* _TASK STATEMENT_
Pull every line with the word "picture" out of the entries below.

[Entries with scene source code]
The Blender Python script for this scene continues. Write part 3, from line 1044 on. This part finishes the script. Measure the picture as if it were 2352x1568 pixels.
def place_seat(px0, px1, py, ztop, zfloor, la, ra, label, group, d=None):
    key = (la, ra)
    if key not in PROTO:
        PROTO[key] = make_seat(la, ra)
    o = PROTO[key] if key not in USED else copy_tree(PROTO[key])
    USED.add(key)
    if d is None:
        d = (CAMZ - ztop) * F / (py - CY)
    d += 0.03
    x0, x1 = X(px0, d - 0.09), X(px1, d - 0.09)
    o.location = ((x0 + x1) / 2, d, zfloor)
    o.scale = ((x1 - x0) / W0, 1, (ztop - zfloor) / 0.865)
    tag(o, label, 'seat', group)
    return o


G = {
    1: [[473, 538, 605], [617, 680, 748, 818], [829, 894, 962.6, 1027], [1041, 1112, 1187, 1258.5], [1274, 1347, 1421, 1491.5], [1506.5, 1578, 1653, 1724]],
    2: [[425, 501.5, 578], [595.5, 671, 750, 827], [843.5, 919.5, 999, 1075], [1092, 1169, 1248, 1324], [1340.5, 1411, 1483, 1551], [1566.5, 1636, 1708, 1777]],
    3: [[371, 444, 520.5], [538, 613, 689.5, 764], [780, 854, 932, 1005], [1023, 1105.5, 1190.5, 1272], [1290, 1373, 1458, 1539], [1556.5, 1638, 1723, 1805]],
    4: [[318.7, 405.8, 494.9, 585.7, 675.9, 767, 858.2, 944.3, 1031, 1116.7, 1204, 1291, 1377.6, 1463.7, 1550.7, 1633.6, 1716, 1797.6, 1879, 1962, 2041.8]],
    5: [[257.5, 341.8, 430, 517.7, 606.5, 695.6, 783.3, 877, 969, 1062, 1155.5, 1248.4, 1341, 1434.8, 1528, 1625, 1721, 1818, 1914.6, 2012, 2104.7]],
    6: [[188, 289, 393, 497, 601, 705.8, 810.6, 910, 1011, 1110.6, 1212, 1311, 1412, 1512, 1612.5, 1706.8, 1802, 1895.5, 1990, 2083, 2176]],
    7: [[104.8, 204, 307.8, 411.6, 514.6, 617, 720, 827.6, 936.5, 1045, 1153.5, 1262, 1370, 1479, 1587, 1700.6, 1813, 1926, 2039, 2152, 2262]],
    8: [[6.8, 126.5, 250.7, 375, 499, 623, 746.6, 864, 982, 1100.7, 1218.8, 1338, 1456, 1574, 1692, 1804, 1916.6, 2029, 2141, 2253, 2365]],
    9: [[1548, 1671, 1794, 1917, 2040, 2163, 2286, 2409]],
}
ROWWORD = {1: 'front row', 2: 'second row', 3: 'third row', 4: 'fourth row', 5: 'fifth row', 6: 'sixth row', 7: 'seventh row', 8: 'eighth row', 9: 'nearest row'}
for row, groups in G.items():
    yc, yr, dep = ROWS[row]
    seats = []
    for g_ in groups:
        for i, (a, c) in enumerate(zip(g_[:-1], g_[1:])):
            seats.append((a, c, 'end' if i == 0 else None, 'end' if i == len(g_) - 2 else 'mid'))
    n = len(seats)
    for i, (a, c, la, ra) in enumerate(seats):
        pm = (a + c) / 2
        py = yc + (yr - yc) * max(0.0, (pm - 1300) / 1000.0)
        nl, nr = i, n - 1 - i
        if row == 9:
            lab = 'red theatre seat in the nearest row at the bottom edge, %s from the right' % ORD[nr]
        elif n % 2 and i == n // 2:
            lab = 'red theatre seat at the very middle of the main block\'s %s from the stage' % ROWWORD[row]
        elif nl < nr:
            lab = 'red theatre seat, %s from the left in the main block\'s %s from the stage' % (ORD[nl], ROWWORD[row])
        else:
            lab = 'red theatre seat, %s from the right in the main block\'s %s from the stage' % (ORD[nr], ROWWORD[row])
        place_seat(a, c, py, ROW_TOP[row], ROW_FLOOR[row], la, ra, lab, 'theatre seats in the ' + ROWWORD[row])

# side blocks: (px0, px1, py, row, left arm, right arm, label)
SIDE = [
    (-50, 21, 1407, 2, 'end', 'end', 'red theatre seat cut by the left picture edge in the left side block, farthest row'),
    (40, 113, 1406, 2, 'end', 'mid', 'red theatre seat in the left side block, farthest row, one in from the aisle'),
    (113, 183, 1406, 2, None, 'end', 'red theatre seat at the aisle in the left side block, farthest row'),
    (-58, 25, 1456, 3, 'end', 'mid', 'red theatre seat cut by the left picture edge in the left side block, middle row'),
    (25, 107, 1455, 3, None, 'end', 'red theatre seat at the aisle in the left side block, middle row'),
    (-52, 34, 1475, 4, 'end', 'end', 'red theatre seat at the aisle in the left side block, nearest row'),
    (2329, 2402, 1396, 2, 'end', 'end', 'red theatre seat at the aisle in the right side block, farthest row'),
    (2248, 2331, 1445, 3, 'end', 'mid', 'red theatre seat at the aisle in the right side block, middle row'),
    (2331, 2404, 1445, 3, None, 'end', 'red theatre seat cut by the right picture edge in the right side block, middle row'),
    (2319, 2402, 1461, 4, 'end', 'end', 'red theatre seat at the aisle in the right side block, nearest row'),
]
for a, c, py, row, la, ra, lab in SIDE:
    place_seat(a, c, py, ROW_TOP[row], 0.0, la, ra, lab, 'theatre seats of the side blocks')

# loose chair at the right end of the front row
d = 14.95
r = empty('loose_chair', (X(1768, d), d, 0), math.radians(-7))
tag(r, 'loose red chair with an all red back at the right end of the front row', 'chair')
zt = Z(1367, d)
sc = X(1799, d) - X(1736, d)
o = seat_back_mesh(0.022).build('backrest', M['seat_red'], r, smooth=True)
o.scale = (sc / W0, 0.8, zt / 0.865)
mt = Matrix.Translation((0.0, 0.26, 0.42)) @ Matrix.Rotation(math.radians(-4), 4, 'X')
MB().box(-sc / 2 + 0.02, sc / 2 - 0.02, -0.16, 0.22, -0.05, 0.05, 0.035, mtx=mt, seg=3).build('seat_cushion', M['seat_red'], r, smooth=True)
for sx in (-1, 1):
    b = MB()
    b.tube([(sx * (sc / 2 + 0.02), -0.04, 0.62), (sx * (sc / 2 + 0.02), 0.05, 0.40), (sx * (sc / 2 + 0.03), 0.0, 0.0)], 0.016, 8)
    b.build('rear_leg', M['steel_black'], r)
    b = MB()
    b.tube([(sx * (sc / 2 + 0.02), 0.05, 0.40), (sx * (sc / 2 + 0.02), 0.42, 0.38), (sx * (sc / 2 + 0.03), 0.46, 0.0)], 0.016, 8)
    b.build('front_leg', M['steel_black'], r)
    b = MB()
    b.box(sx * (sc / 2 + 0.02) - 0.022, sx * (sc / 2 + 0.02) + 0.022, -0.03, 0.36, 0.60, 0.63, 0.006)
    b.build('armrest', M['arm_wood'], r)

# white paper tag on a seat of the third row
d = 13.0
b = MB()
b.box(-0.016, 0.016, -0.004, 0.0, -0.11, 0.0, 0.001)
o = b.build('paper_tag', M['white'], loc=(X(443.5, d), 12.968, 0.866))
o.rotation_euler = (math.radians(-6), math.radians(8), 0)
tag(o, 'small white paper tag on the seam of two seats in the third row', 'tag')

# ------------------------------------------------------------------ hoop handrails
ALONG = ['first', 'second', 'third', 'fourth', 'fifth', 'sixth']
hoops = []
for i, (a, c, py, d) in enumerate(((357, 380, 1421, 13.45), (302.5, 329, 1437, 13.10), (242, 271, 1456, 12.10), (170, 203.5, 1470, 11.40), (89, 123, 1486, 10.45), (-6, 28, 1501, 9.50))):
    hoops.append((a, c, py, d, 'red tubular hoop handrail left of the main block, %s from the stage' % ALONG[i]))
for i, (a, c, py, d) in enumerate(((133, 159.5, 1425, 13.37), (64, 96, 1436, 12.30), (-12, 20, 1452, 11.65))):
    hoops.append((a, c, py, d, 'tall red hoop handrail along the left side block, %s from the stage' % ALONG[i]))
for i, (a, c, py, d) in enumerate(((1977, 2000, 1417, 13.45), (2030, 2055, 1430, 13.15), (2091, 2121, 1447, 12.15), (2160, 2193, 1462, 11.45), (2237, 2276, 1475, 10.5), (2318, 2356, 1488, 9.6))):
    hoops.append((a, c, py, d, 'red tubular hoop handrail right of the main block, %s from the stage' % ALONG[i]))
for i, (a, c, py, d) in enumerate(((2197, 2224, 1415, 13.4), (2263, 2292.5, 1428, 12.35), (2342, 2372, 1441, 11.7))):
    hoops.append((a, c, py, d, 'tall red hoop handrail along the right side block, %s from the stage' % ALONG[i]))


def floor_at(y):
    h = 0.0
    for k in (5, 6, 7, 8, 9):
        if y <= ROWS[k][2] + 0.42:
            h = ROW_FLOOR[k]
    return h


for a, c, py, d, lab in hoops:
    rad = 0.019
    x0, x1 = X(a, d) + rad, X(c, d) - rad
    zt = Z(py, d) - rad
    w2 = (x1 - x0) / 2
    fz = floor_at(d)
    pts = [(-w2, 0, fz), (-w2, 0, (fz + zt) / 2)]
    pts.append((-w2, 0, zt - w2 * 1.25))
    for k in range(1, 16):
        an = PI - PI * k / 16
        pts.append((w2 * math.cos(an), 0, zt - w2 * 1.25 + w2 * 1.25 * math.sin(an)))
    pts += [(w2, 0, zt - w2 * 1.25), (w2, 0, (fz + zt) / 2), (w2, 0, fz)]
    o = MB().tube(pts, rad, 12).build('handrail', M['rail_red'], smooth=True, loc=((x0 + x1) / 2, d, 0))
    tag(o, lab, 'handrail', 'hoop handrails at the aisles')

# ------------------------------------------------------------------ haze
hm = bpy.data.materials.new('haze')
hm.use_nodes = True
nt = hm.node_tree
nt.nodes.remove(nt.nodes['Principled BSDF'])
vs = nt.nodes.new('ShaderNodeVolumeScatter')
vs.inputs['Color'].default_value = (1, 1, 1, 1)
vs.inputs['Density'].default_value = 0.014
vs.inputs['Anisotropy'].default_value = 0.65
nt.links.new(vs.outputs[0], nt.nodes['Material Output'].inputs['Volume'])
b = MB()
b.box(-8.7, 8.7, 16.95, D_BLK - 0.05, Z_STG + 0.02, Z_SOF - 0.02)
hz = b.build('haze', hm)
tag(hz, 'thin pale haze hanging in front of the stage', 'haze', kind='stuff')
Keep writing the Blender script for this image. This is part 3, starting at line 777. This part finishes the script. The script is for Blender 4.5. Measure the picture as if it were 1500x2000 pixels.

* _EXERCISE RESPONSE_
The Blender Python script for this scene continues. Write part 3, from line 1044 on. This part finishes the script. Measure the picture as if it were 2352x1568 pixels.
    (-50, 21, 1407, 2, 'end', 'end', 'red theatre seat cut by the left picture edge in the left side block, farthest row'),
    (-58, 25, 1456, 3, 'end', 'mid', 'red theatre seat cut by the left picture edge in the left side block, middle row'),
    (2331, 2404, 1445, 3, None, 'end', 'red theatre seat cut by the right picture edge in the right side block, middle row'),
Keep writing the Blender script for this image. This is part 3, starting at line 777. This part finishes the script. The script is for Blender 4.5. Measure the picture as if it were 1500x2000 pixels.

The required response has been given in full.